* START Supplied material *

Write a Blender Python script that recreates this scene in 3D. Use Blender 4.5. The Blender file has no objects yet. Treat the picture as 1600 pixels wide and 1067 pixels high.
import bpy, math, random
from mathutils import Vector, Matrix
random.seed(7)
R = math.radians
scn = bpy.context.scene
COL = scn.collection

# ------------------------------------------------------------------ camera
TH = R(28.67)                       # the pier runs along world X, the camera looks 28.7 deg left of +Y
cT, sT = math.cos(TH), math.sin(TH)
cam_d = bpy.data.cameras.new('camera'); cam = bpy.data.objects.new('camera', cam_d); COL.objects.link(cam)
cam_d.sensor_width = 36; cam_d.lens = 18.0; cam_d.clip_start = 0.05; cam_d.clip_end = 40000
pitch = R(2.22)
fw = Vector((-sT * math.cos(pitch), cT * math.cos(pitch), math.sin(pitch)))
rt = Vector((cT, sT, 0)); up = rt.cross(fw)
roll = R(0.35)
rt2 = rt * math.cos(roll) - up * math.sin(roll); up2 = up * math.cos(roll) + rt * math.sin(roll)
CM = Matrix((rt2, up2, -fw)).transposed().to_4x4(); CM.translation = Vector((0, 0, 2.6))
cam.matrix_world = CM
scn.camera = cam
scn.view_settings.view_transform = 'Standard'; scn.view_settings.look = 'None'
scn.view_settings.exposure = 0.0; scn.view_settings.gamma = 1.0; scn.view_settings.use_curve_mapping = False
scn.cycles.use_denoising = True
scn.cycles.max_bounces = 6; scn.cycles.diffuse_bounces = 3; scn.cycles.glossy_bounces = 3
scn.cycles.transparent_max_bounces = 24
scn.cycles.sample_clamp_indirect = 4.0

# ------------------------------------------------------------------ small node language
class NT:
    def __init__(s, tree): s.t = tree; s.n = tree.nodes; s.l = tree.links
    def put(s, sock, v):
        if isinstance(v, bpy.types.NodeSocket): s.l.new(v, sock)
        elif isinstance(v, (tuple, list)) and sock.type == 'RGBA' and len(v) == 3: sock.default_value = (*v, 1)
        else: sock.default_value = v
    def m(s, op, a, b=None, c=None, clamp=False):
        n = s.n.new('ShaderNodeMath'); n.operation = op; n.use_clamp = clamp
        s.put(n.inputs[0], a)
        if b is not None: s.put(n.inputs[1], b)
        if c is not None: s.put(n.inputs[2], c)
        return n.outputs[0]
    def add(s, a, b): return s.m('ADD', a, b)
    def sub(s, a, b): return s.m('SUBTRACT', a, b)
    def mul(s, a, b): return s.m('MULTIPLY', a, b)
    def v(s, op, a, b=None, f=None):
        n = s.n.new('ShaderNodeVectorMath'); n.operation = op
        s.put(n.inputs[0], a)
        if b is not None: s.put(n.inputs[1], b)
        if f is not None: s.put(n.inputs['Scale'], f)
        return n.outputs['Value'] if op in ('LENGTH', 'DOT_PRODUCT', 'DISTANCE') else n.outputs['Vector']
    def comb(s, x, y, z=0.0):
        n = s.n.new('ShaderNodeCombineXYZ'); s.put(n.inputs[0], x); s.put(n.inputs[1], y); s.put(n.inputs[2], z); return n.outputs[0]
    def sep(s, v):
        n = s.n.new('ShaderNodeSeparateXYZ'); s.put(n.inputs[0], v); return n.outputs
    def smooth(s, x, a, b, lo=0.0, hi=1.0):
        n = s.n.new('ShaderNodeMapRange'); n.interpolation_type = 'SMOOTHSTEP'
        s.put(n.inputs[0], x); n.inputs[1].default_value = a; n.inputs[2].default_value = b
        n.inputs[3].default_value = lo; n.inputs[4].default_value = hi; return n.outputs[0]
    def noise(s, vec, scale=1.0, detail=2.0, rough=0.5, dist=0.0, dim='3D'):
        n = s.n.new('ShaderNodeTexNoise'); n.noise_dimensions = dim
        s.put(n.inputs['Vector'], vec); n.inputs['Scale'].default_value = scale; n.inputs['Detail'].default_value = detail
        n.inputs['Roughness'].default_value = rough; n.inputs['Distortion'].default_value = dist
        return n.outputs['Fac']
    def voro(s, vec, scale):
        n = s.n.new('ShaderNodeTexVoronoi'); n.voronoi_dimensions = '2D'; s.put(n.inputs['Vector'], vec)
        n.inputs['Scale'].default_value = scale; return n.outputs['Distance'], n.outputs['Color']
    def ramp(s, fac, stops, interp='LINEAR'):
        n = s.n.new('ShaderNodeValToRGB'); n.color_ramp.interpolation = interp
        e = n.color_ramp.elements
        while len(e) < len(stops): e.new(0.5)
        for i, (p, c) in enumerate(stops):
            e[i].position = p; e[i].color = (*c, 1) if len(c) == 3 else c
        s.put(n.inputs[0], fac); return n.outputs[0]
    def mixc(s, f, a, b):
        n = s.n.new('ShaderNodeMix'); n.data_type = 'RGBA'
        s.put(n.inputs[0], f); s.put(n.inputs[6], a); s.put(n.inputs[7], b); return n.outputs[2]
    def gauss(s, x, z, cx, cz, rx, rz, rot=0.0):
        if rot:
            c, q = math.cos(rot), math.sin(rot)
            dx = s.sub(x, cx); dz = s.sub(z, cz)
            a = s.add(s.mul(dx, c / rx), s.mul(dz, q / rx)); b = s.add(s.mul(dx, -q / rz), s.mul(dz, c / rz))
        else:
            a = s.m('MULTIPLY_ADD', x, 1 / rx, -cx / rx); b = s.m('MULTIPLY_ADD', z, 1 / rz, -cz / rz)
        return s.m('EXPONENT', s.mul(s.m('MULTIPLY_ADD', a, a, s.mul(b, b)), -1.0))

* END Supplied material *

Written request: Hand back the material above in full, exactly as written.

Output of the task:
Write a Blender Python script that recreates this scene in 3D. Use Blender 4.5. The Blender file has no objects yet. Treat the picture as 1600 pixels wide and 1067 pixels high.
import bpy, math, random
from mathutils import Vector, Matrix
random.seed(7)
R = math.radians
scn = bpy.context.scene
COL = scn.collection

# ------------------------------------------------------------------ camera
TH = R(28.67)                       # the pier runs along world X, the camera looks 28.7 deg left of +Y
cT, sT = math.cos(TH), math.sin(TH)
cam_d = bpy.data.cameras.new('camera'); cam = bpy.data.objects.new('camera', cam_d); COL.objects.link(cam)
cam_d.sensor_width = 36; cam_d.lens = 18.0; cam_d.clip_start = 0.05; cam_d.clip_end = 40000
pitch = R(2.22)
fw = Vector((-sT * math.cos(pitch), cT * math.cos(pitch), math.sin(pitch)))
rt = Vector((cT, sT, 0)); up = rt.cross(fw)
roll = R(0.35)
rt2 = rt * math.cos(roll) - up * math.sin(roll); up2 = up * math.cos(roll) + rt * math.sin(roll)
CM = Matrix((rt2, up2, -fw)).transposed().to_4x4(); CM.translation = Vector((0, 0, 2.6))
cam.matrix_world = CM
scn.camera = cam
scn.view_settings.view_transform = 'Standard'; scn.view_settings.look = 'None'
scn.view_settings.exposure = 0.0; scn.view_settings.gamma = 1.0; scn.view_settings.use_curve_mapping = False
scn.cycles.use_denoising = True
scn.cycles.max_bounces = 6; scn.cycles.diffuse_bounces = 3; scn.cycles.glossy_bounces = 3
scn.cycles.transparent_max_bounces = 24
scn.cycles.sample_clamp_indirect = 4.0

# ------------------------------------------------------------------ small node language
class NT:
    def __init__(s, tree): s.t = tree; s.n = tree.nodes; s.l = tree.links
    def put(s, sock, v):
        if isinstance(v, bpy.types.NodeSocket): s.l.new(v, sock)
        elif isinstance(v, (tuple, list)) and sock.type == 'RGBA' and len(v) == 3: sock.default_value = (*v, 1)
        else: sock.default_value = v
    def m(s, op, a, b=None, c=None, clamp=False):
        n = s.n.new('ShaderNodeMath'); n.operation = op; n.use_clamp = clamp
        s.put(n.inputs[0], a)
        if b is not None: s.put(n.inputs[1], b)
        if c is not None: s.put(n.inputs[2], c)
        return n.outputs[0]
    def add(s, a, b): return s.m('ADD', a, b)
    def sub(s, a, b): return s.m('SUBTRACT', a, b)
    def mul(s, a, b): return s.m('MULTIPLY', a, b)
    def v(s, op, a, b=None, f=None):
        n = s.n.new('ShaderNodeVectorMath'); n.operation = op
        s.put(n.inputs[0], a)
        if b is not None: s.put(n.inputs[1], b)
        if f is not None: s.put(n.inputs['Scale'], f)
        return n.outputs['Value'] if op in ('LENGTH', 'DOT_PRODUCT', 'DISTANCE') else n.outputs['Vector']
    def comb(s, x, y, z=0.0):
        n = s.n.new('ShaderNodeCombineXYZ'); s.put(n.inputs[0], x); s.put(n.inputs[1], y); s.put(n.inputs[2], z); return n.outputs[0]
    def sep(s, v):
        n = s.n.new('ShaderNodeSeparateXYZ'); s.put(n.inputs[0], v); return n.outputs
    def smooth(s, x, a, b, lo=0.0, hi=1.0):
        n = s.n.new('ShaderNodeMapRange'); n.interpolation_type = 'SMOOTHSTEP'
        s.put(n.inputs[0], x); n.inputs[1].default_value = a; n.inputs[2].default_value = b
        n.inputs[3].default_value = lo; n.inputs[4].default_value = hi; return n.outputs[0]
    def noise(s, vec, scale=1.0, detail=2.0, rough=0.5, dist=0.0, dim='3D'):
        n = s.n.new('ShaderNodeTexNoise'); n.noise_dimensions = dim
        s.put(n.inputs['Vector'], vec); n.inputs['Scale'].default_value = scale; n.inputs['Detail'].default_value = detail
        n.inputs['Roughness'].default_value = rough; n.inputs['Distortion'].default_value = dist
        return n.outputs['Fac']
    def voro(s, vec, scale):
        n = s.n.new('ShaderNodeTexVoronoi'); n.voronoi_dimensions = '2D'; s.put(n.inputs['Vector'], vec)
        n.inputs['Scale'].default_value = scale; return n.outputs['Distance'], n.outputs['Color']
    def ramp(s, fac, stops, interp='LINEAR'):
        n = s.n.new('ShaderNodeValToRGB'); n.color_ramp.interpolation = interp
        e = n.color_ramp.elements
        while len(e) < len(stops): e.new(0.5)
        for i, (p, c) in enumerate(stops):
            e[i].position = p; e[i].color = (*c, 1) if len(c) == 3 else c
        s.put(n.inputs[0], fac); return n.outputs[0]
    def mixc(s, f, a, b):
        n = s.n.new('ShaderNodeMix'); n.data_type = 'RGBA'
        s.put(n.inputs[0], f); s.put(n.inputs[6], a); s.put(n.inputs[7], b); return n.outputs[2]
    def gauss(s, x, z, cx, cz, rx, rz, rot=0.0):
        if rot:
            c, q = math.cos(rot), math.sin(rot)
            dx = s.sub(x, cx); dz = s.sub(z, cz)
            a = s.add(s.mul(dx, c / rx), s.mul(dz, q / rx)); b = s.add(s.mul(dx, -q / rz), s.mul(dz, c / rz))
        else:
            a = s.m('MULTIPLY_ADD', x, 1 / rx, -cx / rx); b = s.m('MULTIPLY_ADD', z, 1 / rz, -cz / rz)
        return s.m('EXPONENT', s.mul(s.m('MULTIPLY_ADD', a, a, s.mul(b, b)), -1.0))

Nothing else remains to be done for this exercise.